Los diálogos entre los protagonistas, que además de ser compañeros de clase juegan en el mismo equipo de fútbol, alumbran una faceta del amor entre muchachos que, sin relegar la sexualidad y la calentura propia de dos adolescentes, pocas veces se había visto antes. Resulta imposible para el lector no enternecerse con sus demostraciones de cariño, sus encuentros furtivos en aulas y vestuarios, y el apoyo que se dan el uno al otro ante las adversidades que se van encontrando.
Lo que más se destaca en Un beso de Dick, que la acerca a Heartstopper y a las producciones literarias del siglo XXI que discurren sobre homosexualidad entre jóvenes, es el final feliz. “No se vaya”, le pide Leonardo a Felipe, a lo que este le responde: “No me deje ir”. A pesar del violento vendaval represivo del que ambos son parte a lo largo de la novela, encuentran en la mutua compañía una forma de superarlo, sin necesitar de tragedia alguna que los redima.

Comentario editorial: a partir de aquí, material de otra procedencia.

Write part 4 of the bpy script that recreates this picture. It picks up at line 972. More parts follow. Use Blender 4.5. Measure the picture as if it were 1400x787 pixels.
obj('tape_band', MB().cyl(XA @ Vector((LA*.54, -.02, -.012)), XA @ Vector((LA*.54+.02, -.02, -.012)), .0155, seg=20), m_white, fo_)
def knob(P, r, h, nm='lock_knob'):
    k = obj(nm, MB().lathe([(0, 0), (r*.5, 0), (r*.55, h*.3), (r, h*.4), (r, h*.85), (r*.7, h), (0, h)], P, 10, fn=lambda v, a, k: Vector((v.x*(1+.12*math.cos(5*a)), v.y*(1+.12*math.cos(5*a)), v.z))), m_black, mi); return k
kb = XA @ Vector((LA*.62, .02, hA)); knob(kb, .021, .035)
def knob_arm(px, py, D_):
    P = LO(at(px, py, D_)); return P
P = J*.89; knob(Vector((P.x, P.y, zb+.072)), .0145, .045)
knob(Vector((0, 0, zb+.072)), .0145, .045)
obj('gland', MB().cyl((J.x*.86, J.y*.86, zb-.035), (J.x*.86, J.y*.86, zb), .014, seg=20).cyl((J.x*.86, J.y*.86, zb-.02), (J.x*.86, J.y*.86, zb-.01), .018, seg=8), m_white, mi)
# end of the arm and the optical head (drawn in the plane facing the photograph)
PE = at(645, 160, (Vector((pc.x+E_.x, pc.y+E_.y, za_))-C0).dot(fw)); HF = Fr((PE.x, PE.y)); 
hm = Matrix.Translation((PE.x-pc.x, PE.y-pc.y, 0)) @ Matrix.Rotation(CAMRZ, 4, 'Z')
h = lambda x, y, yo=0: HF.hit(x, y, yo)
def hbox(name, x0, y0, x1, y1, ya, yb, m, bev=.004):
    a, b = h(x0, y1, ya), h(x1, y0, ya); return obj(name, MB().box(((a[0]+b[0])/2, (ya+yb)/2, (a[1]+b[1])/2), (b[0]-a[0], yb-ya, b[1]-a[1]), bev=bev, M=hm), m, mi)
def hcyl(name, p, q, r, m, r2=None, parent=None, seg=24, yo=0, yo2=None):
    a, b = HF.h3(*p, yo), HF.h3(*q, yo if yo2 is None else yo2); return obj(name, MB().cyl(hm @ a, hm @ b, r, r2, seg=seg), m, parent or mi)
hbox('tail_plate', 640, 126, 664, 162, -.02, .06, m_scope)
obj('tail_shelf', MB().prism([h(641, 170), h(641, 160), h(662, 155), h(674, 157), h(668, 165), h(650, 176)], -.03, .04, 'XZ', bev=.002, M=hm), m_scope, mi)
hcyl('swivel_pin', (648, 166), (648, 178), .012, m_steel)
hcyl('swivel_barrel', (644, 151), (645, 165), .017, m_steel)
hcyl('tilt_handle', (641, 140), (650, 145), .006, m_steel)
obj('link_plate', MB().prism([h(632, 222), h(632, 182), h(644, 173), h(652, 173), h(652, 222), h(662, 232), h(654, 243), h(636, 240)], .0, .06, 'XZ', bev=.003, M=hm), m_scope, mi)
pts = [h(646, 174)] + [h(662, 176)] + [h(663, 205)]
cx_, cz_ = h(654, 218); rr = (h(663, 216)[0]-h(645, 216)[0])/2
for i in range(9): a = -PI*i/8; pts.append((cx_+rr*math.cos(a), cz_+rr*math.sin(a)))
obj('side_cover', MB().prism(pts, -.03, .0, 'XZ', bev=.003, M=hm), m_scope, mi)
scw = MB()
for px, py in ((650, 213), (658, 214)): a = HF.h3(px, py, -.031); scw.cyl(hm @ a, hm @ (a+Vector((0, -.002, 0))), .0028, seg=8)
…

En perspectiva, resulta esperanzador que finalmente pueda plantearse al amor entre muchachos como algo fuera de los tabúes. De todos modos, tal vez a contracorriente del proceso de “normalización” que constantemente se reclama ante cualquier desvío, resulta pertinente preguntarse: ¿Es necesario insistir en normalizar las sexualidades que se reconocen a sí mismas como disidentes? ¿Por qué el proceso no puede darse a la inversa?
“Hablo por mi diferencia”, tituló su “Manifiesto” el chileno Pedro Lemebel, madre marica y nave nodriza de la disidencia sexual y de género en América Latina. “¿Tiene miedo que se homosexualice la vida? / Y no hablo de meterlo y sacarlo / Y sacarlo y meterlo solamente / Hablo de ternura compañero”, escribió.
Adelantado varias décadas a los avances logrados por la militancia de la comunidad LGBT+, ¿qué pensaría Lemebel sobre la tendencia moderna a la normalización de la homosexualidad? Aunque es claro que este proceso tiene sus ventajas, que no son pocas, también es importante no olvidar que el panorama contemporáneo sería impensado sin las maricas, las locas, las tortas y las travas que pavimentaron o, mejor dicho, construyeron un camino donde antes no había nada, gracias a la defensa y la reivindicación del germen de lo queer, lo raro y lo distinto.